At 4:54 PM, April 30, 2011, Blogger Unknown said...

I find it very interesting that you slobbered all over the time savings that HOT lanes provide, and that people would rush to pay for those savings. Yet, when it comes to paying premium prices on a transportation option that you oppose (rail), you dismiss the price premium for time savings calculation as inconsequential. This, even though the time saved is measured in HOURS, not minutes.

I find your analysis when it comes to rail oddly inconsistent. No doubt, Megabus is an attractive option over Greyhound, and even attractive to those of limited means. But, suggesting that those of means would choose any bus over high speed rail is laughable, even if the price point is $30 to $100.

At 9:19 PM, April 30, 2011, Blogger Tory Gattis said...

I'm not saying no one would choose HSR. Many would. But it either won't be enough if it's priced to cover its costs (or even a significant fraction of its costs), or, more likely, they'll subsidize the ticket price to attract enough people. Either way, many billions are lost. HSR just gets squeezed between airlines on the high/fast end and driving+luxury buses on the low/slow end, leaving nowhere near enough remaining demand to justify the costs.

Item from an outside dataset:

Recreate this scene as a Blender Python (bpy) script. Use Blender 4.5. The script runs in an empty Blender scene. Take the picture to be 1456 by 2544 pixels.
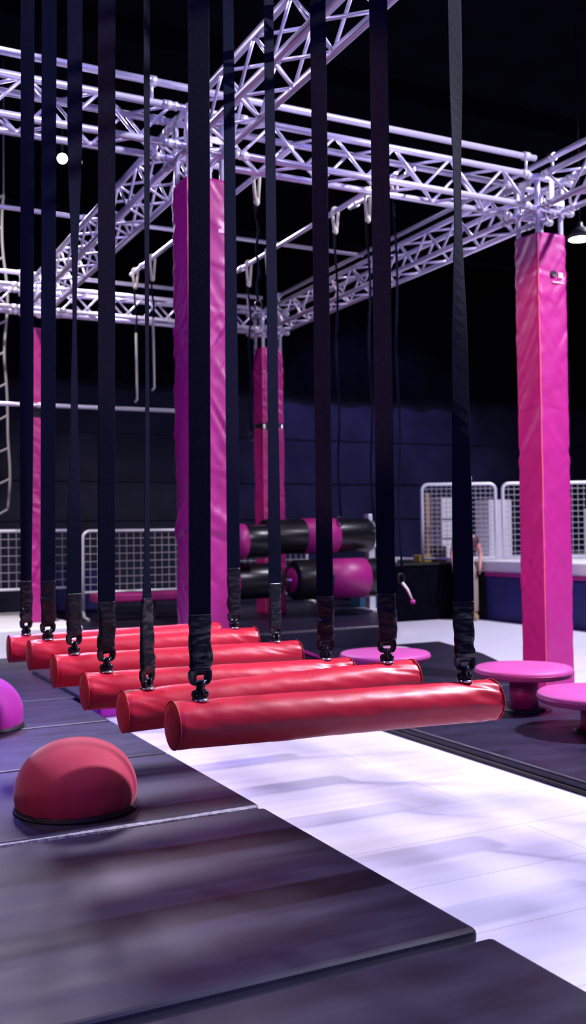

for more reasons HSR just doesn't work.

At 1:33 AM, May 01, 2011, Anonymous Neal Meyer said...

High speed rail is high speed bullshit.

At 10:28 PM, May 08, 2011, Blogger George said...

One thing that the airlines have figured out that neither trains nor busses have recognized is that only in very centralized cities is the terminal anywhere near your final destination. If I need to get to Round Rock, I'm certainly not going to take a taxi from downtown Austin. Houston is famous for having five distinct downtowns, and they'll soon be sort of connected via MetroRail, but if you need to get to the Energy Corridor, forget any mass transit. Somebody needs to start planning for rental car centers.

At 10:18 PM, May 20, 2011, Anonymous Houston forum boy said...

My least favorite thing about Houston and Texas in general is the lack of rail.